Autonomía universitaria y subsidiariedad

Teniendo en cuenta que, nos coja por sorpresa o no, el nivel de autonomía universitaria articulado en nuestra legislación no está a la altura del contexto en el que nos movemos en la actualidad, pudiera resultar conveniente abogar por la entrada en nuestro modelo regulativo de sistema universitario de un principio como el de subsidiariedad. Alude expresamente a él un Informe del año 2000 sobre las Universidades alemanas emitido por el Consejo científico asesor del Estado alemán, por el Wissenschaftsrat, Thesen zur künftigen Entwicklung des Wissenschaftssystems in Deutschland. Habría que plantearse si la regulación detallada y pormenorizada es compatible con este principio, conforme al cual no hay que desapoderar a las organizaciones universitarias de los ámbitos de decisión que les corresponde atendiendo a las características del servicio que prestan cuando resultan idóneas para decidir. La idoneidad implica atribuirles los recursos materiales necesarios, y si por razones de interés general es necesario atender a otros intereses concurrentes, como la garantía en la igualdad de acceso, cierta homogeneidad para asegurar ésta, transparencia y excelente calidad del servicio habrá de hacerse con los controles y mecanismos más adecuados para ese propósito y que impliquen a su vez una reducción de la autonomía solo cuando resulte estrictamente indispensable.

En la búsqueda de este equilibrio entre la necesaria garantía de prestación de un servicio público por parte de una institución que, por un lado, ha de preservar el saber, avanzar en nuevos conocimientos científicos, sociales y técnicos y posibilitar críticamente la transmisión de la cultura, y que al mismo tiempo debe responder  de forma casi inmediata, a las necesidades técnicas y profesionales que impone un sistema de mercado, se encuentra la difícil tarea de dar con el diseño normativo más apropiado a los desafíos del momento.

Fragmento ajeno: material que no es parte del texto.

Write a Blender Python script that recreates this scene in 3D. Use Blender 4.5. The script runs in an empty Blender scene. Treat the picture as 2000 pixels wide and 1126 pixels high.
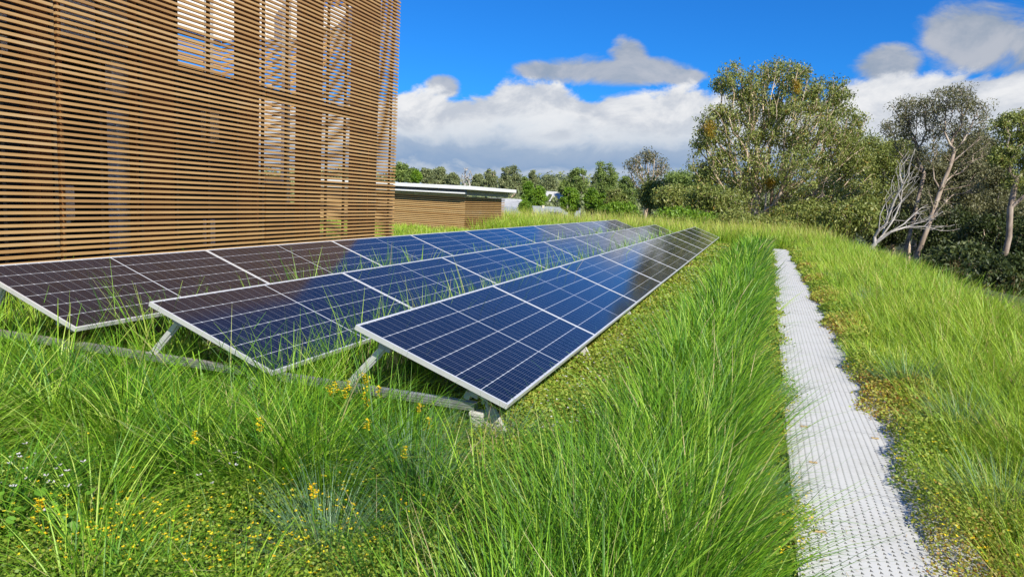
import bpy, math, random
import numpy as np
from mathutils import Vector, Matrix
R = math.radians
S = bpy.context.scene
COL = S.collection
random.seed(7)
RNG = np.random.default_rng(11)

# ------------------------------------------------------------------ camera
EYE = np.array([0.0, 0.0, 1.6])
CR = np.array([0.94533, 0.32190, 0.05243]); CF = np.array([-0.31310, 0.94112, -0.12785])
CR -= CF * (CR @ CF); CR /= np.linalg.norm(CR); CF /= np.linalg.norm(CF)
CU = np.cross(CR, CF)
FPX = 1383.07

def at(px, py, depth):
    """world point seen at a pixel of the 2000 px wide photograph, that many metres ahead"""
    return EYE + depth * (CF + CR * (px - 1000) / FPX - CU * (py - 563) / FPX)

def on_z(px, py, z):
    d = CF + CR * (px - 1000) / FPX - CU * (py - 563) / FPX
    return EYE + d * (z - EYE[2]) / d[2]

cam = bpy.data.cameras.new('camera'); co = bpy.data.objects.new('camera', cam); COL.objects.link(co)
co.matrix_world = Matrix(((CR[0], CU[0], -CF[0], EYE[0]), (CR[1], CU[1], -CF[1], EYE[1]), (CR[2], CU[2], -CF[2], EYE[2]), (0, 0, 0, 1)))
cam.sensor_width = 36; cam.lens = FPX / 2000 * 36; cam.clip_end = 3000; cam.clip_start = 0.05
S.camera = co

# ------------------------------------------------------------------ helpers
def tag(o, label=None, cat=None, group=None, kind=None):
    if label: o['label'] = label
    if cat: o['category'] = cat
    if group: o['group'] = group
    if kind: o['kind'] = kind
    return o

def empty(name, loc=(0, 0, 0), rz=0.0):
    o = bpy.data.objects.new(name, None); COL.objects.link(o)
    o.location = loc; o.rotation_euler = (0, 0, rz); o.empty_display_size = 0.1
    return o

class MB:
    """collects faces, then links them as one mesh object"""
    def __init__(s): s.v = []; s.f = []; s.t = []; s.n = 0
    def quads(s, V, F, tint=None):
        V = np.asarray(V, float).reshape(-1, 3); F = np.asarray(F, int)
        s.v.append(V); s.f.append(F + s.n); s.n += len(V)
        s.t.append(np.broadcast_to(np.asarray(0.5 if tint is None else tint, float), (len(V),)))
    def box(s, a, b, tint=None, M=None):
        (x0, y0, z0), (x1, y1, z1) = a, b
        V = np.array([(x0,y0,z0),(x1,y0,z0),(x1,y1,z0),(x0,y1,z0),(x0,y0,z1),(x1,y0,z1),(x1,y1,z1),(x0,y1,z1)], float)
        if M is not None: V = V @ M[0].T + M[1]
        s.quads(V, [(0,3,2,1),(4,5,6,7),(0,1,5,4),(1,2,6,5),(2,3,7,6),(3,0,4,7)], tint)
    def bar(s, p, q, w, h, tint=None, up=(0, 0, 1)):
        p = np.array(p, float); q = np.array(q, float); d = q - p; L = np.linalg.norm(d); d /= L
        r = np.cross(d, up)
        if np.linalg.norm(r) < 1e-3: r = np.cross(d, (1, 0, 0))
        r /= np.linalg.norm(r); u = np.cross(r, d)
        M = (np.stack([r, d, u], 1), p)
        s.box((-w/2, 0, -h/2), (w/2, L, h/2), tint, M)
    def tube(s, pts, rad, n=8, tint=None, cap=True):
        pts = np.asarray(pts, float); k = len(pts); rad = np.broadcast_to(rad, (k,))
        T = np.gradient(pts, axis=0); T /= np.linalg.norm(T, axis=1)[:, None] + 1e-9
        ref = np.array([0.31, 0.17, 0.93]) if abs(T[0] @ np.array([0.31, .17, .93])) < .9 else np.array([1., 0, 0])
        V = []
        for i in range(k):
            a = np.cross(T[i], ref); a /= np.linalg.norm(a); b = np.cross(T[i], a)
            an = np.arange(n) * 2 * math.pi / n
            V.append(pts[i] + rad[i] * (np.cos(an)[:, None] * a + np.sin(an)[:, None] * b))
        V = np.concatenate(V)
        F = [(i*n+j, i*n+(j+1) % n, (i+1)*n+(j+1) % n, (i+1)*n+j) for i in range(k-1) for j in range(n)]
        s.quads(V, F, tint)
        if cap:
            for i0 in (0, (k-1)*n):
                c = V[i0:i0+n].mean(0); W = np.vstack([V[i0:i0+n], c])
                s.quads(W, [(j, (j+1) % n, n, n) for j in range(n)], tint)
    def build(s, name, mat, parent=None, smooth=False, bevel=0.0):
        V = np.concatenate(s.v).astype(np.float32); F = np.concatenate(s.f).astype(np.int32)
        T = np.concatenate(s.t).astype(np.float32)
        tri = F[:, 2] == F[:, 3]
        cnt = np.where(tri, 3, 4); loops = F.ravel()[(~np.stack([tri*0, tri*0, tri*0, tri], 1).astype(bool)).ravel()]
        me = bpy.data.meshes.new(name)
        me.vertices.add(len(V)); me.vertices.foreach_set('co', V.ravel())
        me.loops.add(len(loops)); me.loops.foreach_set('vertex_index', loops)
        me.polygons.add(len(F)); me.polygons.foreach_set('loop_start', np.concatenate([[0], np.cumsum(cnt)[:-1]]).astype(np.int32))
        me.polygons.foreach_set('loop_total', cnt.astype(np.int32))
        me.polygons.foreach_set('use_smooth', np.full(len(F), bool(smooth)))
        me.update(calc_edges=True)
        at_ = me.attributes.new('tint', 'FLOAT', 'POINT'); at_.data.foreach_set('value', T)
        me.materials.append(mat)
        o = bpy.data.objects.new(name, me); COL.objects.link(o)
        if parent: o.parent = parent
        if bevel:
            m = o.modifiers.new('bevel', 'BEVEL'); m.width = bevel; m.segments = 2; m.limit_method = 'ANGLE'
        return o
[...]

* Este texto es un breve resumen de la ponencia que presenté al Congreso internacional de Malas prácticas universitarias organizado en la Universitat de Valência-Facultat de Dret, los días 21 a 23 de noviembre pasado. Muchas gracias a los organizadores, los profesores Doménech, Boix y Marzal por la invitación y por la oportunidad de debatir sobre Universidad.